Yes, multiple “hearings” have been held previously, but mostly for the purpose of collecting data, rather than finding out who or what was to blame for the policy and logistical blunders that made our team such easy targets on the anniversary of the World Trade Center attack. It was therefore reasonable to hope for a comprehensive investigation by Congress to get to the bottom of the blunders that left four men dead.

It was always obvious to me, and to anyone who cared to look, that the Obama administration was spinning the story from the very first day. Susan Rice’s fabled fib about how a YouTube video inspired the attack was so indigestible that only the most willfully blind could have swallowed it without gagging. Everything we learned that wasn’t spoon-fed to us by the White House or Clinton’s State Department plainly showed that the attack was not a random spontaneous move against Americans but rather a military-style assault led by Ansar-al-Sharia, the local version of al-Qaida.

What the nation wanted, and common decency demanded, was a straight answer to who botched the security procedures for the consular mission, who countermanded military intervention to try to protect the mission and its CIA annex, who made up the story about the YouTube video and what exactly were they trying to cover up. The answers to a lot of those questions have been pieced together over the intervening three years, but the official story remains the same: The Benghazi attack was an unfortunate and regrettable incident that could not have been foreseen, could not have been prevented, could not have been repelled, could not have been explained and could not possibly reflect badly on either Secretary Clinton or President Obama.

Sadly, the public questioning of Clinton on Wednesday did not change anything.
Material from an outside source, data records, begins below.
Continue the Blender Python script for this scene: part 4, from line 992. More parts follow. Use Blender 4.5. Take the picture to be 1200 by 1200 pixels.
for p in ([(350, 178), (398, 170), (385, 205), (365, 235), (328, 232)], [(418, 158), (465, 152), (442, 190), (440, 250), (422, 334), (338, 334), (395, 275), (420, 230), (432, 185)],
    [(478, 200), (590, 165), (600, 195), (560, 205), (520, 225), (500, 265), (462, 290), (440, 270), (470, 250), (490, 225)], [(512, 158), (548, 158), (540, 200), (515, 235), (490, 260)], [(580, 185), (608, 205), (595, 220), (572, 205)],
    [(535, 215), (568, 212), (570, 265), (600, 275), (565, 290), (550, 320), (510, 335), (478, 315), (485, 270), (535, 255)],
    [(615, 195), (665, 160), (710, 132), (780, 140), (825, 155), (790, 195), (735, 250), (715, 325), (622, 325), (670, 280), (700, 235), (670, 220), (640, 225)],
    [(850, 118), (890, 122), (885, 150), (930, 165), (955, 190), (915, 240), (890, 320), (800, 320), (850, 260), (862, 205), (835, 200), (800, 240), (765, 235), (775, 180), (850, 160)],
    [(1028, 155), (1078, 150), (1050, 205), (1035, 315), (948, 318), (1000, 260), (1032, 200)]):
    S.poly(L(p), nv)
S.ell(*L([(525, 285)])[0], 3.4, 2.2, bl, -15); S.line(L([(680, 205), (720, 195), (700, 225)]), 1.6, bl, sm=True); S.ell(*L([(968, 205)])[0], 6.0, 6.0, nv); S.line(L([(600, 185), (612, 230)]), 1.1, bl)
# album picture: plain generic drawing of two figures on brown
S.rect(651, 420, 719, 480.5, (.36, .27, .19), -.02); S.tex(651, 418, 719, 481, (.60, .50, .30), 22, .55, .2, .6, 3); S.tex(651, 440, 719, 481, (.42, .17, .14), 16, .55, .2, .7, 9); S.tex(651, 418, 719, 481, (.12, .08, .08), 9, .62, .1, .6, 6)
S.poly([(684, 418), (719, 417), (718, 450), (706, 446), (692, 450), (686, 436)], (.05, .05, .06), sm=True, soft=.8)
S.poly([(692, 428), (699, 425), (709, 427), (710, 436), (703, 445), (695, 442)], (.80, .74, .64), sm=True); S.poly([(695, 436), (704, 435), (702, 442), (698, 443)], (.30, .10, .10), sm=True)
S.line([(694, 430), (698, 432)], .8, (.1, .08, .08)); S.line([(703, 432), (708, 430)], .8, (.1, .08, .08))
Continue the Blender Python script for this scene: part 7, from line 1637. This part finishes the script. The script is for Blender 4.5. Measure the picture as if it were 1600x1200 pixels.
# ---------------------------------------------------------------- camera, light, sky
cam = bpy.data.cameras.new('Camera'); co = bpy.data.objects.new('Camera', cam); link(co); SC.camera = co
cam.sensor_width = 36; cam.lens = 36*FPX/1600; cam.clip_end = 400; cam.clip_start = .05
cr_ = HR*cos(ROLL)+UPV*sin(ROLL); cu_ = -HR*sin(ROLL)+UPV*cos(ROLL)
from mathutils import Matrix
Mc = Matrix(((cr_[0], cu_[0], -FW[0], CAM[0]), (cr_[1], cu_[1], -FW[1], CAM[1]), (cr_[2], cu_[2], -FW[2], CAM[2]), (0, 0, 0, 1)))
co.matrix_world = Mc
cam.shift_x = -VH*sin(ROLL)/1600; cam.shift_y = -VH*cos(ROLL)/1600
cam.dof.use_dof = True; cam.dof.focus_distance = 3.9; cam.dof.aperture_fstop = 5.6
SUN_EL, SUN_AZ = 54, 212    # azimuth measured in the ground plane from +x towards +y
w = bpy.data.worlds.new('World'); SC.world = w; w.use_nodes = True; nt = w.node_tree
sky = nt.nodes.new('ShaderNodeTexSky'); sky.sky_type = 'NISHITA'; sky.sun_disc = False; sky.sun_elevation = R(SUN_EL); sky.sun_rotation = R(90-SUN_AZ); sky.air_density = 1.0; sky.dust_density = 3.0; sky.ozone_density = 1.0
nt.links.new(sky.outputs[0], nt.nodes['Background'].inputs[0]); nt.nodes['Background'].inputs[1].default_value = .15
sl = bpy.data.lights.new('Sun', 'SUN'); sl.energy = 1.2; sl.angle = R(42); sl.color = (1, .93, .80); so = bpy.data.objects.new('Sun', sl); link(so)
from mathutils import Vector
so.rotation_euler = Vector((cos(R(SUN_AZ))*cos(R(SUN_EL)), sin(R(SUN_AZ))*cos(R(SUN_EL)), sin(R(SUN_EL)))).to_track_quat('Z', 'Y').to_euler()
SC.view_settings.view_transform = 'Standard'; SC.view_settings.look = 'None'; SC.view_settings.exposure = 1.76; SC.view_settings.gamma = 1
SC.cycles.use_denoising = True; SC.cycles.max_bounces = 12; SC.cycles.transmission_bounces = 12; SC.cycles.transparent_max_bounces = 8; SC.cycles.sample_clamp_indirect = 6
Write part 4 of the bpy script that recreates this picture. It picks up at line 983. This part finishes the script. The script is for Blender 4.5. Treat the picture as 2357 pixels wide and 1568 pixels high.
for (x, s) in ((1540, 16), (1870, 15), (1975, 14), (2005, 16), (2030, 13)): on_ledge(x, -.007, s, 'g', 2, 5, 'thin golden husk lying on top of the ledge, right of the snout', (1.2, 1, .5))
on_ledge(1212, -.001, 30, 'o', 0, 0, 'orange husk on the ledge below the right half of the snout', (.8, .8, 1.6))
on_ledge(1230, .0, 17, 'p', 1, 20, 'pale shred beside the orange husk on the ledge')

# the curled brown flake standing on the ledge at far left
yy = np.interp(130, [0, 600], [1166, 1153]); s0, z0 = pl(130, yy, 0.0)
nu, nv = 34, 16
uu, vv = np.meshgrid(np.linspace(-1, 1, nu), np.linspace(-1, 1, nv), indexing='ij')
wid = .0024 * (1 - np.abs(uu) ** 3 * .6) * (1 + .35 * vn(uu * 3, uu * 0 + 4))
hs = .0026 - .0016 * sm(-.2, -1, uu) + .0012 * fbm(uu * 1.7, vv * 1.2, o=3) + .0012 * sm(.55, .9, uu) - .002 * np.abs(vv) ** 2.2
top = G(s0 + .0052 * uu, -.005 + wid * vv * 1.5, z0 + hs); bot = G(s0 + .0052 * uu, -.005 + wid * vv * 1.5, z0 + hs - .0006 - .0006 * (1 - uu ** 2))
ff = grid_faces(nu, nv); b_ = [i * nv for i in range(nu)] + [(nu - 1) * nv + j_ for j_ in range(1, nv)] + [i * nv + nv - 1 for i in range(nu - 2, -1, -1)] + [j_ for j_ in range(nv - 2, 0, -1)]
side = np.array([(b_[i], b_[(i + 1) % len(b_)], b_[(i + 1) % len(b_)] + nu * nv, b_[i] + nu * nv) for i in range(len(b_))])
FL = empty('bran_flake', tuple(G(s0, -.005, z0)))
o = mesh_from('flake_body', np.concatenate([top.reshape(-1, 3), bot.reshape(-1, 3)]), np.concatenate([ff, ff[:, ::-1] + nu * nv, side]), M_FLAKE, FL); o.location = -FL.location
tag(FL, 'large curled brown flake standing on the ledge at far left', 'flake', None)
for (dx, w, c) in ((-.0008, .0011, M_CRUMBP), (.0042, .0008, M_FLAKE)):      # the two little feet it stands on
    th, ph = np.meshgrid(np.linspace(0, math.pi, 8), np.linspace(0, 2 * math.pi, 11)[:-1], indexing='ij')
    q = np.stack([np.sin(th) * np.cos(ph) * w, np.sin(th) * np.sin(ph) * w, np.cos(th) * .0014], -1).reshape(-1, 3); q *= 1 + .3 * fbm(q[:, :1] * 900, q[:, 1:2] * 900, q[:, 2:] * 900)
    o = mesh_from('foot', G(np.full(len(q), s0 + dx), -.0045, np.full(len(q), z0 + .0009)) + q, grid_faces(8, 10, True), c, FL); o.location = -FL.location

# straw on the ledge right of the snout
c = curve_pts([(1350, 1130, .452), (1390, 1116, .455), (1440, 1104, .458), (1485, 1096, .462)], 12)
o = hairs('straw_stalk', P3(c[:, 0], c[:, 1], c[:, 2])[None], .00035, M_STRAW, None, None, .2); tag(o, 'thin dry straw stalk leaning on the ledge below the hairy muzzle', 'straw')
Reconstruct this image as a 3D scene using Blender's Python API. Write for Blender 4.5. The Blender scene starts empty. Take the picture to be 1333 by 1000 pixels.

Give Clinton credit. The Democratic presidential frontrunner, aided capably by the Democratic members of the select committee, was able to deter and deflect all efforts by her Republican questioners to try to find out who was to blame for the many mistakes and outright lies of Benghazi.

Did we learn anything? Yes, but not as a result of Clinton’s measured and predictably unresponsive responses. After three years, she is well-rehearsed and unshakeable in her contention that she did nothing wrong.

The new information that came to light had nothing to do with Clinton’s testimony, but with a few revelations from Clinton’s infamous emails, such as her privately telling daughter Chelsea on the night of the attack that it was carried out by an “al Qaeda-like group” while publicly starting to spin the wacky “YouTube did it” scenario.

Rep. Trey Gowdy and his committee would have been better served just to release those damning documents directly to the public rather than question Clinton about them for something like 11 hours. The only thing they accomplished was to turn her into a sympathetic figure, if not a partisan martyr.

It would have only made sense to question her if the committee had developed evidence and witnesses independently that might have impeached Clinton’s testimony. In other words, they needed someone to turn on her the way John Dean ratted out Nixon in the Watergate hearings. But what they got instead was what Bob Dylan called, in another context, too much of nothing.

“And when there’s too much of nothing/Nobody should look.”